Not long ago, Javon Walker was unanimously listed among the NFL's elite receivers, with world-class speed that helped him produce seasons like 1,382 yards receiving and 12 touchdowns in one year with the Green Bay Packers. Now, the 33-year-old Walker wants to prove that he can still produce at the NFL level. To get there, Walker has been training daily with IMG Academy speed training expert Loren Seagrave and doing on-field workouts with former Seminoles teammate Chris Weinke.

Javon Walker on...

…why he wants to return to the NFL: I love the game of football. I love everything about it. I love the work ethic. I love the competition. I love the camaraderie. I love it because it comes to natural to me, and I don’t want to waste it. Everything about my body is telling me that I need to be out there. I’ve made a good career, but I don’t want it to be finished. I want to win a Super Bowl.

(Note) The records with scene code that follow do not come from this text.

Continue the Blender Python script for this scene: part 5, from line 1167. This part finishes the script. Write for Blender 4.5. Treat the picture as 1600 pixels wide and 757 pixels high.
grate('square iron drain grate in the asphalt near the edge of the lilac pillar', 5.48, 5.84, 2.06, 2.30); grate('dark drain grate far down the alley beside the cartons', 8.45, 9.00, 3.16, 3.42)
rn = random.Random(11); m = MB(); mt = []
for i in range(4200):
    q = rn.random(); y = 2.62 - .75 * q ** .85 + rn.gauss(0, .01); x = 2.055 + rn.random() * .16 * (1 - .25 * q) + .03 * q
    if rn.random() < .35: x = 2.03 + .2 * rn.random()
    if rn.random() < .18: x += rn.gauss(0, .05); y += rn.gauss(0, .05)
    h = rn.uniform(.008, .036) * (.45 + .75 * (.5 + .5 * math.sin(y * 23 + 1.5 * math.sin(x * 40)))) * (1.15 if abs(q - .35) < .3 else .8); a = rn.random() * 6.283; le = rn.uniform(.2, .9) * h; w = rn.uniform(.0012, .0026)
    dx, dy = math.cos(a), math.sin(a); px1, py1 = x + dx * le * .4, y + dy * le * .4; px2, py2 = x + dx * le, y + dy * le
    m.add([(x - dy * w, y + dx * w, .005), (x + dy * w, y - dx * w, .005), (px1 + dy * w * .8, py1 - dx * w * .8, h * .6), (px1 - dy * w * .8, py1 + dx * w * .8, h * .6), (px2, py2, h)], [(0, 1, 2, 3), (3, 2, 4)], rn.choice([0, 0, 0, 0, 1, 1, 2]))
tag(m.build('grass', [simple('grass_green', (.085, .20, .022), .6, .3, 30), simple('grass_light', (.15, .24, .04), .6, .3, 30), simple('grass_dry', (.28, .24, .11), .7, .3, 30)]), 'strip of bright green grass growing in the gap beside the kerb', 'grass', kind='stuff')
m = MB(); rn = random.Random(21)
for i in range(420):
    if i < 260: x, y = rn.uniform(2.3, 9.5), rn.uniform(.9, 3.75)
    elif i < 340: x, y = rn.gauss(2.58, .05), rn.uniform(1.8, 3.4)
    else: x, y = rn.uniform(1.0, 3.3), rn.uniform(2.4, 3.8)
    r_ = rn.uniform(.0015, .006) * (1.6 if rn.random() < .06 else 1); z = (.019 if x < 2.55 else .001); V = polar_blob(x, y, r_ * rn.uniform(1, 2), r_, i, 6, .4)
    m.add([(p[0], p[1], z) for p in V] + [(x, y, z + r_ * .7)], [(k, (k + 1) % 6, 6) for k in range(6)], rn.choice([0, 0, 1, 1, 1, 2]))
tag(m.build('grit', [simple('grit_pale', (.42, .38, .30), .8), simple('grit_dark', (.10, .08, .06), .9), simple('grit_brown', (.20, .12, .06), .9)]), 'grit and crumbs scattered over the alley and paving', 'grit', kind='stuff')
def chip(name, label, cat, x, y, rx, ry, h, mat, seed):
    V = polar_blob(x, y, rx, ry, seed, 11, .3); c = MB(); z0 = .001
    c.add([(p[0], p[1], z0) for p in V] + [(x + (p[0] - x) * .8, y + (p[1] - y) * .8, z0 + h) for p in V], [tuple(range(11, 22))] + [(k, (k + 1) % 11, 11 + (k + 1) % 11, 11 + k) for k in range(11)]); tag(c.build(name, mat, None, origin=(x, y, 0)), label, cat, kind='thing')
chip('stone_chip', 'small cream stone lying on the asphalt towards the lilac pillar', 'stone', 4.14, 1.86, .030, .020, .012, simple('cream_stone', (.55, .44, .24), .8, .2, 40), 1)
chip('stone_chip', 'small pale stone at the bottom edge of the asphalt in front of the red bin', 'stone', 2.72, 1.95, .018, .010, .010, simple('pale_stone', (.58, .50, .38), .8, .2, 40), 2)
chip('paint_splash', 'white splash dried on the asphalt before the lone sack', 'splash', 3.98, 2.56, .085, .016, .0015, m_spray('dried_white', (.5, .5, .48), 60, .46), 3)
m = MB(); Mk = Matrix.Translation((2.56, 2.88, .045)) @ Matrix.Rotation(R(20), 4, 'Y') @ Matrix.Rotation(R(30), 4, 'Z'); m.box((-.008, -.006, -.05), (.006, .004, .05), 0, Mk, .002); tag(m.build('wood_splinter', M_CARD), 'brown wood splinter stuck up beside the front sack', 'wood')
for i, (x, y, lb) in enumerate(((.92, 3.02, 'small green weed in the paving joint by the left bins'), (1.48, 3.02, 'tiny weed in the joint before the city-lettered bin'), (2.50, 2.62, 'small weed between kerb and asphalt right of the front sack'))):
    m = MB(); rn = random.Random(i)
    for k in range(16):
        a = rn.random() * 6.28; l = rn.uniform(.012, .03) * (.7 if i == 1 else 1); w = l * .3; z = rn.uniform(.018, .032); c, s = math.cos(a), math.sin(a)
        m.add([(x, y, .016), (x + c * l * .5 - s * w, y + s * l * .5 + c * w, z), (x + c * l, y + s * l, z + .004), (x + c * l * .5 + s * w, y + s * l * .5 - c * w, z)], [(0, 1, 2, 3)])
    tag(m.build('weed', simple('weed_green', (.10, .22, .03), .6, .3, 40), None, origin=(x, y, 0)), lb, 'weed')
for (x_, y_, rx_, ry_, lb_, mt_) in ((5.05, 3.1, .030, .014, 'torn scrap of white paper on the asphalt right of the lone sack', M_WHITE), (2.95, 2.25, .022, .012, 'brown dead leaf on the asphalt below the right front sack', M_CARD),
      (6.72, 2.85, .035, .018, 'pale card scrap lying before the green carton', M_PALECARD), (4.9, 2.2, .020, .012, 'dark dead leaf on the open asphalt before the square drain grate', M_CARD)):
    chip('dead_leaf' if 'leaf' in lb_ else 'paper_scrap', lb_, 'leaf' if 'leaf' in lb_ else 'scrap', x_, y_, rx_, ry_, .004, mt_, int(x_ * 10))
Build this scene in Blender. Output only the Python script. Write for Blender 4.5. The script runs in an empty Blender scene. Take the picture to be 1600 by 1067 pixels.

…his current health and ability: I honestly feel like from that point in that year (in the video above), I’m probably faster right now. At that point, nothing was bothering me and nothing was hurting, so I never really had to work on speed. I just had that explosion.  In just four days working on technique with Coach Seagrave, I ran a 4.4. I’m just grinding. Now I look at it as, what if I add in the strength training and the daily speed training and the recovery techniques? I know I could run a 4.3. Just watching that, it makes even more sense to me that I need to play again. I know I’m doing everything right. I know how I feel now compared to how I felt in that video. In that video, I was still raw. Everything was natural ability. Now at IMG, I’m learning so much about my body and what I can do. All I need is just one team to believe.

…his daily training regimen: At IMG, you’re basically going through what you would during an NFL camp. I get in at 8 and do a Trigger Point warm-up. At 9, I do speed work until 11, then go to the field and do on-field drills and run routes. In the afternoon, I do a combo speed/strength workout, then do a recovery session. I can honestly say that I can report to a team in shape and ready to go immediately.

…how the NFL has changed: Even though it wasn’t that long ago, when I was at my peak a lot of the grabbing and hitting was still pretty rough. Now, if you’re a big-bodied, physical receiver, you can get away with a lot more than you could five years ago. I think, overall, it’s good for the game. Guys in the league right now don’t necessarily think about the future. We’re taught to go, go, go, but then you suffer the consequences later. Guys at 22 or 23 aren’t thinking about their well-being at age 40, they are thinking about right now.

…possible other career tracks: In high school track, I was mostly a jumper. Me and one guy would always go back and forth, and we were two of the top guys in the country. The guy was Walter Davis, who went on to be an Olympian. With baseball, our high school coach asked me just to come out for my senior year, so I said why not? Next thing I know I got drafted, even though I hadn’t played since tee ball. I was drafted by the Marlins and went to camp with guys like Gary Sheffield. I played for three years, but football was my natural gifted ability.

…dominating at the JUCO level: Deion Branch and I were on the same team. At the time we didn’t realize it, but we were dominant. We won the National Championship that year. You couldn’t stop both of us. We’re still best friends to this day.

…his Florida State career: Growing up, I didn’t know anything about Florida State other than the horse that would ride out before the games and the uniforms. I always wanted to go there just because of that. I got there and it was Chris Weinke and Peter Warrick and all these other guys I watched on TV. I caught the first touchdown in the first two games of the 2000 season – the year after they won the National Championship – and that’s when I really knew I could be something.

…how Darrent Williams’ death changed his life: Life is short and you can’t take anything for granted. He was a superstar on the rise, and his life was suddenly taken away. Anytime you have the privilege to do something, do it with all of your heart and all of your passion, because you have no idea when it can be taken from you.